海には美しい珊瑚礁が広がり、カンガルーやコアラなどの固有種が生態系を保つオーストラリア。世界的に知られるラグビーやテニスなどの選手を輩出していることから、スポーツが盛んなイメージを持つ方も多いかもしれません。そんな「アクティブ」な印象のあるオセアニアの大陸国ですが、実は世界でも有数のコーヒー好きの国でもあります。今回はオーストラリアのコーヒー文化とその背景についてお届けいたします。
・一人あたりのコーヒー消費は日本の約1.5倍
コーヒーのイメージがあまりないオーストラリアですが、実は1年に一人あたり535杯のコーヒーが消費されています。これはエスプレッソ発祥の地、イタリアの472杯を上回り、日本の339杯と比べると約1.5倍です。この消費量には加工品なども含まれ、缶コーヒーを飲む習慣がないオーストラリアでは自宅やカフェを中心にドリップやエスプレッソのコーヒーが広く楽しまれていることがわかります。多くの飲食店でコーヒーが提供され、カフェや喫茶店が身近な日本と比べての数字と考えると、どれくらい愛飲されているかイメージしていただけるのではないでしょうか。別の調査ではコーヒーを飲む習慣のある人は1日に3〜4杯のコーヒーを飲んでいるとも言われています。

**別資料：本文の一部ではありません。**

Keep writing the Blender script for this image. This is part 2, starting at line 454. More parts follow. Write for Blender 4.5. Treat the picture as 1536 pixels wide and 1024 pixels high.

・アフタヌーンティーがアフタヌーンコーヒーへと発展!?
歴史的な背景からオーストラリアはイギリス文化から大きな影響を受けています。元首はイギリスのチャールズ3世で公用語は英語。イギリスを代表する「フィッシュ&チップス」や「ミートパイ」も広く食されています。飲み物についても例外ではなくアフタヌーンティーパーティーなど友人や知人と紅茶を楽しむ文化が取り入れられ、家庭でも紅茶が欠かせないものとなりました。第二次世界大戦後にイタリアからの移民の影響でエスプレッソが持ち込まれ、1980年代以降にテラス席のあるオープンカフェが普及すると、広くコーヒー、カフェが楽しまれるようになります。近年はアフタヌーン「ティー」の代わりに「コーヒー」を選ぶ人も増えているようです。
・カフェ文化の発信地シドニー、メルボルン
オーストラリアで最初にコーヒー文化が開花したのはシドニーでした。前述の経緯があってカフェが普及すると独自のコーヒー文化を形成するようになります。やがて、その人気はメルボルンにも広がりました。現在、メルボルンは世界でも有数のカフェ激戦区です。約2万店舗の個人経営のカフェをもち、多くの人にとってコーヒーを飲むことが生活の一部です。一時期スターバックスコーヒーがオーストラリアから撤退したことも話題になりましたが、行きつけのカフェを見つけることも楽しみの一つとなっています。
・オーストラリア独自の飲み方
コーヒー文化が広がる中でオーストラリア独特の飲み方も生まれました。日本でも楽しめるカフェが少しずつ増えてきています。
<オーストラリアで生まれた飲み方>
ロングブラック:熱湯にエスプレッソを注いだもの
フラットホワイト:コーヒーにフォーム少なめのミルクを入れたもの
現在「多文化・多民族国家」となったオーストラリアでは、アラブやアジアなどの文化が取り入れられ、各国の料理を出すカフェが人気を集め始めています。 今後も新しいコーヒー文化が生まれることを期待できるのではないでしょうか。